Germany committed the first genocide of the 20th century against the Herero and Nama and other groups. Both the three companies involved in the construction and the German government were sued by the Herero in US civil courts for slave labour. Orenstein & Koppel maintained a camp with 1,300 forced labourers for the construction of the railway. However, the lawsuit had to be withdrawn because Germany threatened to go to the International Court of Justice.
The impact of colonial history on German places of residence is great. The colonial images that have been passed on to the present day shape our everyday places just as much as the urban structures that remain today. In the case of the harbour in Dortmund’s Nordstadt, these colonial structures can also be traced. For example, as a migrant neighbourhood, the Nordstadt is repeatedly made into a place of crime and disorder. Media refer to the neighbourhood as a „no-go area. The Lüchow-Danneberg syndrome describes that in places that have an increased police presence, the statistically recorded crimes also increase. The Nordstadt is such a place. A place that is estimated to be more criminal just because of the mere presence and focus of the police.

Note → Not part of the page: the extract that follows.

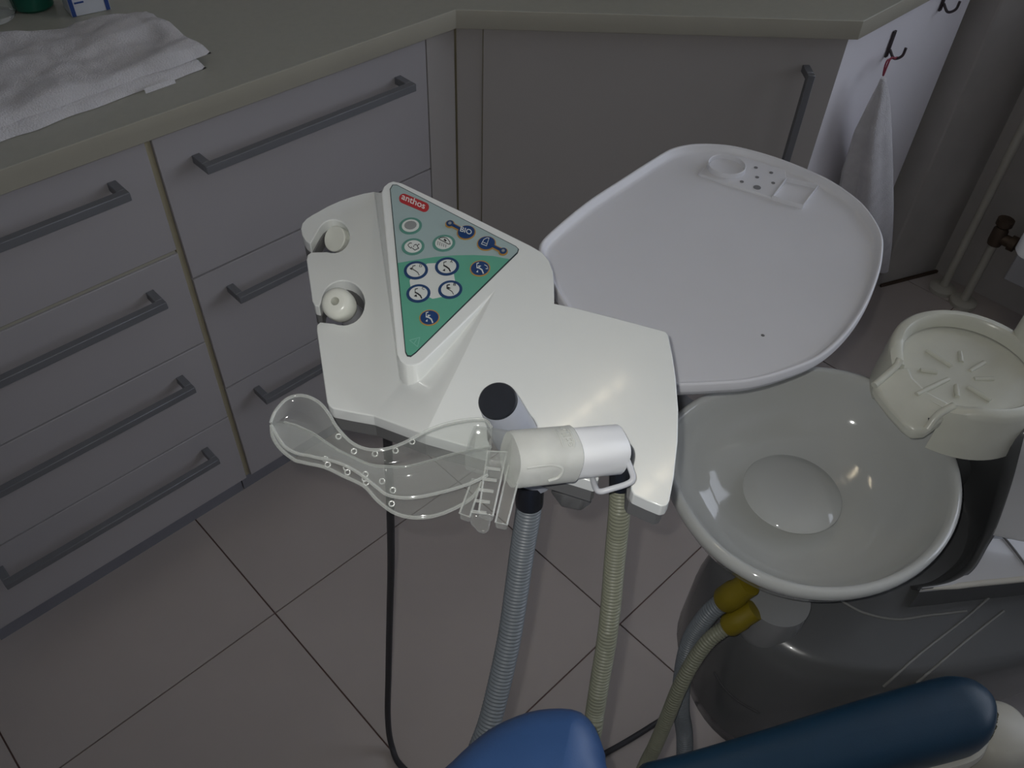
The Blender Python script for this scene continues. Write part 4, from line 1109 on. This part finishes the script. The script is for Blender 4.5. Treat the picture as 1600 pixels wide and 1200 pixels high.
def medial(prof, name, mt):
    V, F = [], []; n = len(ao)
    for t, z in prof:
        for p in ao:
            q_ = m0 + ml * max(0.0, min(1.0, (p - m0).dot(ml) / ml.dot(ml))); r_ = p.lerp(q_, t); V.append(Vector((r_.x, r_.y, AZ0 + z)))
    for i in range(len(prof) - 1):
        for k in range(n): F.append((i * n + k, i * n + (k + 1) % n, (i + 1) * n + (k + 1) % n, (i + 1) * n + k))
    F.append(tuple(range(n - 1, -1, -1))); F.append(tuple(range((len(prof) - 1) * n, len(prof) * n)))
    return obj(name, V, F, mt, ch, smooth=60)


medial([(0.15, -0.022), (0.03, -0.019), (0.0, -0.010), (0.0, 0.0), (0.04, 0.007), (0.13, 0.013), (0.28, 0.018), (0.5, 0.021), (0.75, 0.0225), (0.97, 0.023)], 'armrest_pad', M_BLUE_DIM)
medial([(0.5, -0.055), (0.1, -0.048), (-0.16, -0.036), (-0.19, -0.022), (-0.12, -0.016), (0.1, -0.016)], 'armrest_shell', M_SHELL)
ws = at(1551, 1112, AZ0 - 0.002)
wp = catmull([at(x, y, AZ0 - 0.001) for x, y in ((1532, 1080), (1545, 1092), (1553, 1106), (1555, 1122), (1553, 1140), (1546, 1156))], 14)
v, f = sweep([p + Vector((noise.noise(p * 900), noise.noise(p * 900 + Vector((5, 0, 0))), noise.noise(p * 900 + Vector((0, 9, 0))))) * 0.0012 for p in wp], [0.0006 + 0.0018 * abs(math.sin(i * 0.9)) * math.sin(math.pi * i / (len(wp) - 1)) for i in range(len(wp))], 8)
obj('worn_patch', v, f, M_FOAM, ch, smooth=60)
hc = ac + au * (AL / 2 + 0.022) - an * 0.004
rings_obj('hinge_cover', stadium(0.030, 0.030, c=hc, e=2.6), [(0.01, 0.620, 1), (0.0, 0.630, 1), (0.0, 0.700, 1), (0.003, 0.710, 1), (0.010, 0.717, 1)], M_SHELL, ch)
v, f = prism([hc + au * a - an * b + Vector((0, 0, 0.64)) for a, b in ((-0.02, -0.02), (0.02, -0.02), (0.02, 0.30), (-0.02, 0.30))], 0.05); obj('armrest_bracket', v, f, M_SHELL, ch, bevel=0.006)
bp_ = hc - an * 0.28
v, f = prism([Vector((-0.1, -0.42, 0.60)), Vector((bp_.x + 0.03, bp_.y - 0.02, 0.60)), Vector((bp_.x + 0.03, bp_.y - 0.34, 0.60)), Vector((-0.1, -0.80, 0.60))], 0.09); obj('seat_cushion', v, f, M_BLUE, ch, bevel=0.03, seg=4)
v, f = prism([Vector((0.05, -0.45, 0.512)), Vector((0.35, -0.45, 0.512)), Vector((0.35, -0.70, 0.512)), Vector((0.05, -0.70, 0.512))], zbot=0.0); obj('chair_base', v, f, M_SHELL, ch, bevel=0.02, seg=3)
v, f = prism([Vector((-0.05, -0.10, 0.78)), Vector((0.05, -0.10, 0.78)), Vector((0.07, -0.55, 0.52)), Vector((-0.05, -0.55, 0.52))], 0.04); obj('back_support', v, f, M_SHELL, ch)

The history of the port can thus be linked to colonial history in various ways within the structures in which it is embedded. The port is thus a symbol of German politics and capital interests. In order to gain economic advantages, infrastructures were created that made it possible to access raw materials in non-European areas. The harbour office with the Kaiserzimmer was chosen as the city’s landmark at the end of the 19th century. Today it is to be revived as just that. Such an overwriting of central colonial infrastructure is also taking place, for example, with Hamburg’s Hafen City and the Humboldt Forum in Berlin.